In a larger scale solution you may have to recover costs by developing business models based on working in different segments with differential pricing. Hence a bank can move from its existing market into the unbanked market using lower cost infrastructure (as Standard Bank did with E-Plan). Microfinance solutions are likely to build in part on existing infrastructure. However, in some cases lateral thinking will be required to develop an infrastructure that is more appropriate to the needs of poor people.
Partnership to share development costs
Michiel le Roux: Micro bankers of all countries, unite! What we need is volume. We have nothing to lose but high costs per transaction.

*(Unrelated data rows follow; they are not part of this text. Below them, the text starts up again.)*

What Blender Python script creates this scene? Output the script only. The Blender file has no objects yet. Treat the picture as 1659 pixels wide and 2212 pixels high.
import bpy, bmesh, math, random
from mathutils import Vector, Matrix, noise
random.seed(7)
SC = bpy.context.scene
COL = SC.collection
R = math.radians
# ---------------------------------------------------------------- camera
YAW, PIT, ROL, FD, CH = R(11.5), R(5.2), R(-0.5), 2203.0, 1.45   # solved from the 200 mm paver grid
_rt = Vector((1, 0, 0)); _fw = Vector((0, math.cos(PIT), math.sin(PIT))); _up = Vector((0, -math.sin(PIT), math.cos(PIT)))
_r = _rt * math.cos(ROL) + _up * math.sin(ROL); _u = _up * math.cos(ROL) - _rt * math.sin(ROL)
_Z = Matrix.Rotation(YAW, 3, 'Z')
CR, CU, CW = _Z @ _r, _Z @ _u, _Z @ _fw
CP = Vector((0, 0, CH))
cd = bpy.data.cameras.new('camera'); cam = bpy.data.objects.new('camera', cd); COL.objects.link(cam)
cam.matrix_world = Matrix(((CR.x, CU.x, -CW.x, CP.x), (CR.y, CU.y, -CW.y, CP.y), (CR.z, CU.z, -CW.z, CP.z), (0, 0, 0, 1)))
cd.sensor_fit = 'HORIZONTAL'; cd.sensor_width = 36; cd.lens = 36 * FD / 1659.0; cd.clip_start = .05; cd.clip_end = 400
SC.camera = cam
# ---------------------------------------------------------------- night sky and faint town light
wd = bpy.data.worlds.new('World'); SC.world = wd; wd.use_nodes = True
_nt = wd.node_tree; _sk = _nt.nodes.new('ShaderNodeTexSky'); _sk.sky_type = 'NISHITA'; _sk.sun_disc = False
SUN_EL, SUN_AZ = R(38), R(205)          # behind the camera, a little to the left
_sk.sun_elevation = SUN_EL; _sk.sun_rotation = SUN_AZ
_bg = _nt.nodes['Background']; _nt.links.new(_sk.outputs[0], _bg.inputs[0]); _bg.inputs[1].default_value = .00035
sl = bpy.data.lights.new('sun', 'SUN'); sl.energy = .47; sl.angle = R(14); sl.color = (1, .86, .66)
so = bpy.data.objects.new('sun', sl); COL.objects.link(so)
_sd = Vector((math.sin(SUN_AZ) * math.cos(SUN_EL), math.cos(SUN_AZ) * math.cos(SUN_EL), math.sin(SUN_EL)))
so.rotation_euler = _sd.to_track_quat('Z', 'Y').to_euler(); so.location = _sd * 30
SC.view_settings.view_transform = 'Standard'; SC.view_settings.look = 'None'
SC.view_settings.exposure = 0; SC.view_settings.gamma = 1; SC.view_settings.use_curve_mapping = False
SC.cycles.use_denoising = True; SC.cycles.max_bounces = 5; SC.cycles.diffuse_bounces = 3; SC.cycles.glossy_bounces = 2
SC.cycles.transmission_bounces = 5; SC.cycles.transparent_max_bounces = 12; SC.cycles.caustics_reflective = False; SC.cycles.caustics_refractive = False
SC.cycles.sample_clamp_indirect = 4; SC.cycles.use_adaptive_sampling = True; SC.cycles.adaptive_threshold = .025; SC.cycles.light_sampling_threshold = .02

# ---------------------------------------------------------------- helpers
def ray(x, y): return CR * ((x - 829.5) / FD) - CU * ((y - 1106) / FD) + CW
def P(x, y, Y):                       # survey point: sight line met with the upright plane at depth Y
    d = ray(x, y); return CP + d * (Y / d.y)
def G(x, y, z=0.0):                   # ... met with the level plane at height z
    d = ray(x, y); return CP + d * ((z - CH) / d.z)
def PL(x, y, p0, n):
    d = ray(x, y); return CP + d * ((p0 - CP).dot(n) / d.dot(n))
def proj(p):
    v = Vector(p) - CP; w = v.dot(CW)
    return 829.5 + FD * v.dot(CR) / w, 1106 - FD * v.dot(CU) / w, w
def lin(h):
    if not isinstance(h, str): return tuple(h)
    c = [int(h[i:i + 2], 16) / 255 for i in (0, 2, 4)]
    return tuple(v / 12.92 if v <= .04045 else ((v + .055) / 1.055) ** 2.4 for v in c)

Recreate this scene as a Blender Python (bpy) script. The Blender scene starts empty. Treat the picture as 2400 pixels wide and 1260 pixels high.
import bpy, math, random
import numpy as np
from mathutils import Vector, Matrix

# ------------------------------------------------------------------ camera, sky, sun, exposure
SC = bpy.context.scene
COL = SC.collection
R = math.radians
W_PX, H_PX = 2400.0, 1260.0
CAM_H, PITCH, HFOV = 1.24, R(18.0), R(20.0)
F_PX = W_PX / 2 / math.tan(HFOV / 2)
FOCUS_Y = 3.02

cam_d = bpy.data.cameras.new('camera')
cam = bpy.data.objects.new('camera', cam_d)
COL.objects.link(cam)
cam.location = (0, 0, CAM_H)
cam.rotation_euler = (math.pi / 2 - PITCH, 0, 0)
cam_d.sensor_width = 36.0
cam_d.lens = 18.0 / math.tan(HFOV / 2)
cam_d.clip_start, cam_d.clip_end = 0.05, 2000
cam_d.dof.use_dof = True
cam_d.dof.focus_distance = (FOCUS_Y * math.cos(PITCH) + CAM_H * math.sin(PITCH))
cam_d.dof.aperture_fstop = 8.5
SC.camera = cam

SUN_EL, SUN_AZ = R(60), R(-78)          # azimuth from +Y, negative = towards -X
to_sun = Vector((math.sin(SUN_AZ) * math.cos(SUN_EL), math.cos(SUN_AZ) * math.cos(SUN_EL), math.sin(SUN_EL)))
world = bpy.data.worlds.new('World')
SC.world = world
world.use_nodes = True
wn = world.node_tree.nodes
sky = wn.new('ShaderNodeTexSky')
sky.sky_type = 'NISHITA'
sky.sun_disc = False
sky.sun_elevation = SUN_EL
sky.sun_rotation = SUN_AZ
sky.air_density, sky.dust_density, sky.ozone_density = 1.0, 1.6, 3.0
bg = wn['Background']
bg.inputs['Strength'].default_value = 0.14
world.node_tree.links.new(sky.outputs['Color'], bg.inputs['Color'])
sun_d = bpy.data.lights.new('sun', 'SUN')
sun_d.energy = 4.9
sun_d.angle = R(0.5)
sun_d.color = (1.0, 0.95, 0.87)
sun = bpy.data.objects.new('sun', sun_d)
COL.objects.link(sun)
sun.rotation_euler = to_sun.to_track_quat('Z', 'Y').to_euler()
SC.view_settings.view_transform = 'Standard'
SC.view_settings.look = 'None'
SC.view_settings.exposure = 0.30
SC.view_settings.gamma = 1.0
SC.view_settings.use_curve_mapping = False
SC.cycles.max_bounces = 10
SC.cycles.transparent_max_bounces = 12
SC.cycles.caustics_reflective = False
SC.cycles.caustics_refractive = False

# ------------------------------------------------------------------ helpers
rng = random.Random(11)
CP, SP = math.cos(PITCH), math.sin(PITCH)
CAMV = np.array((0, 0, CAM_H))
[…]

At Capitec Bank in South Africa we are building a mass market, low-cost, retail bank. We have been driven by a simple logic: electronic banking, participation with other banks, a serious investment in systems. big volumes, low charges. We need millions of clients who must come to us because we offer them what they need at prices they can afford. Without them, the initiative will fail.
Nigel Morris-Cotterill: We are looking at tech and comms infrastructure without considering the regulatory framework and the viability of banks. There are 900 banks in Nigeria, some of which are so small as to find regulatory and legal compliance is now becoming a significant drain on resources. If we are to add the cost of developing or installing tech to this burden, then it is difficult to see how many of them will remain viable.
For this reason, shared development and systems are essential, as well as effective inter-bank transactions which are both inexpensive and prompt, are necessary before we will see (a) any pan-industry move away from cash as a primary settlement mechanism, and (b) customer acceptance of alternatives to cash.
Ron Webb: I agree Nigel. If we accept that scale is a necessity of offering affordable services then a majority of the 900 banks won't make it. Shared development and systems? I often come across the "not invented here" mentality and the desire for exclusivity not collaboration.
Ayubu Kamti: When MFIs can share the costs of new development; they can provide to their members or customers an e-banking service at a lower cost."
Cost sharing is a good idea for MFIs. It is true we don’t have to put four ATMs at a village with say a population of 3000 for four different MFIs. However, my concern is what formula should be applied and through what business model. MFIs coming together and forming an independent company that would be responsible for running of these service delivery channels looks to be a good idea. Alternatively, a private entrepreneur establishing service delivery channels that would be hired to MFIs through built operate and transfer model. The only problem that I can foresee with this arrangement is the charges that a private investor can be ready to accept, taking into consideration that this service is geared to service poor people.
Be sure to design pilots for scaleability
Ramesh Arunachalam: The key focus in India needs to be on scaleable models - successful pilots that can be scaled up. That has clearly not happened. Instead, pilots have been designed that work well at small scale but once they achieve larger scale.